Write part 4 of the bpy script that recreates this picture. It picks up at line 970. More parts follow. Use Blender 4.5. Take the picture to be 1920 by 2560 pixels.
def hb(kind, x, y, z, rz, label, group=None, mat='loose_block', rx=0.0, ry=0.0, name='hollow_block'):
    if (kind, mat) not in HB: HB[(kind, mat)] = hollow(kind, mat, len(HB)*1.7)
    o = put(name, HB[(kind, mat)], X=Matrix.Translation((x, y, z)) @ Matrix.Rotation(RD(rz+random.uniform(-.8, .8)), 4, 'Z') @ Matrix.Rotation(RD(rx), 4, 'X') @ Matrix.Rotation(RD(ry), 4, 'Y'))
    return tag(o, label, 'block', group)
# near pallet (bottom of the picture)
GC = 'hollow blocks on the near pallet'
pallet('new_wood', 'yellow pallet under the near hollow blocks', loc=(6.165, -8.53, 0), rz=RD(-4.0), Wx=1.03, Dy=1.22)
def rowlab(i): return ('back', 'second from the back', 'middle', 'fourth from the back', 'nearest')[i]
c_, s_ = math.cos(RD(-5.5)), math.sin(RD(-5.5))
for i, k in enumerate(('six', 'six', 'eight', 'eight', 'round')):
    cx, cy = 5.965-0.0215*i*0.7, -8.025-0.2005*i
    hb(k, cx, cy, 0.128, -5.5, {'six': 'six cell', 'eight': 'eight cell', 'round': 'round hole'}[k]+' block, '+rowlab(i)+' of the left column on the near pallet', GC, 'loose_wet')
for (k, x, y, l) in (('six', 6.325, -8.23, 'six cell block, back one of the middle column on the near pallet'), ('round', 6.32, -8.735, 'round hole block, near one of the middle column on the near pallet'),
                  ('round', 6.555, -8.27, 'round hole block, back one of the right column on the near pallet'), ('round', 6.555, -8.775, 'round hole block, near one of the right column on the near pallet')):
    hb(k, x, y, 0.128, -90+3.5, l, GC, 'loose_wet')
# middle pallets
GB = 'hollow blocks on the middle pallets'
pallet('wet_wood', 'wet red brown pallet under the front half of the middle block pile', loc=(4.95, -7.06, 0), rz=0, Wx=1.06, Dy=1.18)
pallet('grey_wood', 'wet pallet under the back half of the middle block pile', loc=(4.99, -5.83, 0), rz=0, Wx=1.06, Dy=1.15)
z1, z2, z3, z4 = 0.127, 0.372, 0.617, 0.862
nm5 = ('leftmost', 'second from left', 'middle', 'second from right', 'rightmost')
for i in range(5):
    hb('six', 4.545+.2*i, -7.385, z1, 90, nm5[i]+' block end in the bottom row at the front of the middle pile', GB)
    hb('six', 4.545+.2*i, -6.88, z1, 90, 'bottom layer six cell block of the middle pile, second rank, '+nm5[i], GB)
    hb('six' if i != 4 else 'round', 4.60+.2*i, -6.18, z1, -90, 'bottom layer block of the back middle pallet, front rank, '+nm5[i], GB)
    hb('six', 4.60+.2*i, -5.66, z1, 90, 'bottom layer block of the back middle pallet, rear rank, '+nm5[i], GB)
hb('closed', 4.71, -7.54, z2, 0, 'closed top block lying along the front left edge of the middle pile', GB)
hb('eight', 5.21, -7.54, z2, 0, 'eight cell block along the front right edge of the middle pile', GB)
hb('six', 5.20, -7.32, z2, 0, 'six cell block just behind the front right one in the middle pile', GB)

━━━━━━

Work to complete:
All the data must be duplicated exactly, with nothing added or removed.

Exercise answer:
Write part 4 of the bpy script that recreates this picture. It picks up at line 970. More parts follow. Use Blender 4.5. Take the picture to be 1920 by 2560 pixels.
def hb(kind, x, y, z, rz, label, group=None, mat='loose_block', rx=0.0, ry=0.0, name='hollow_block'):
    if (kind, mat) not in HB: HB[(kind, mat)] = hollow(kind, mat, len(HB)*1.7)
    o = put(name, HB[(kind, mat)], X=Matrix.Translation((x, y, z)) @ Matrix.Rotation(RD(rz+random.uniform(-.8, .8)), 4, 'Z') @ Matrix.Rotation(RD(rx), 4, 'X') @ Matrix.Rotation(RD(ry), 4, 'Y'))
    return tag(o, label, 'block', group)
# near pallet (bottom of the picture)
GC = 'hollow blocks on the near pallet'
pallet('new_wood', 'yellow pallet under the near hollow blocks', loc=(6.165, -8.53, 0), rz=RD(-4.0), Wx=1.03, Dy=1.22)
def rowlab(i): return ('back', 'second from the back', 'middle', 'fourth from the back', 'nearest')[i]
c_, s_ = math.cos(RD(-5.5)), math.sin(RD(-5.5))
for i, k in enumerate(('six', 'six', 'eight', 'eight', 'round')):
    cx, cy = 5.965-0.0215*i*0.7, -8.025-0.2005*i
    hb(k, cx, cy, 0.128, -5.5, {'six': 'six cell', 'eight': 'eight cell', 'round': 'round hole'}[k]+' block, '+rowlab(i)+' of the left column on the near pallet', GC, 'loose_wet')
for (k, x, y, l) in (('six', 6.325, -8.23, 'six cell block, back one of the middle column on the near pallet'), ('round', 6.32, -8.735, 'round hole block, near one of the middle column on the near pallet'),
                  ('round', 6.555, -8.27, 'round hole block, back one of the right column on the near pallet'), ('round', 6.555, -8.775, 'round hole block, near one of the right column on the near pallet')):
    hb(k, x, y, 0.128, -90+3.5, l, GC, 'loose_wet')
# middle pallets
GB = 'hollow blocks on the middle pallets'
pallet('wet_wood', 'wet red brown pallet under the front half of the middle block pile', loc=(4.95, -7.06, 0), rz=0, Wx=1.06, Dy=1.18)
pallet('grey_wood', 'wet pallet under the back half of the middle block pile', loc=(4.99, -5.83, 0), rz=0, Wx=1.06, Dy=1.15)
z1, z2, z3, z4 = 0.127, 0.372, 0.617, 0.862
nm5 = ('leftmost', 'second from left', 'middle', 'second from right', 'rightmost')
for i in range(5):
    hb('six', 4.545+.2*i, -7.385, z1, 90, nm5[i]+' block end in the bottom row at the front of the middle pile', GB)
    hb('six', 4.545+.2*i, -6.88, z1, 90, 'bottom layer six cell block of the middle pile, second rank, '+nm5[i], GB)
    hb('six' if i != 4 else 'round', 4.60+.2*i, -6.18, z1, -90, 'bottom layer block of the back middle pallet, front rank, '+nm5[i], GB)
    hb('six', 4.60+.2*i, -5.66, z1, 90, 'bottom layer block of the back middle pallet, rear rank, '+nm5[i], GB)
hb('closed', 4.71, -7.54, z2, 0, 'closed top block lying along the front left edge of the middle pile', GB)
hb('eight', 5.21, -7.54, z2, 0, 'eight cell block along the front right edge of the middle pile', GB)
hb('six', 5.20, -7.32, z2, 0, 'six cell block just behind the front right one in the middle pile', GB)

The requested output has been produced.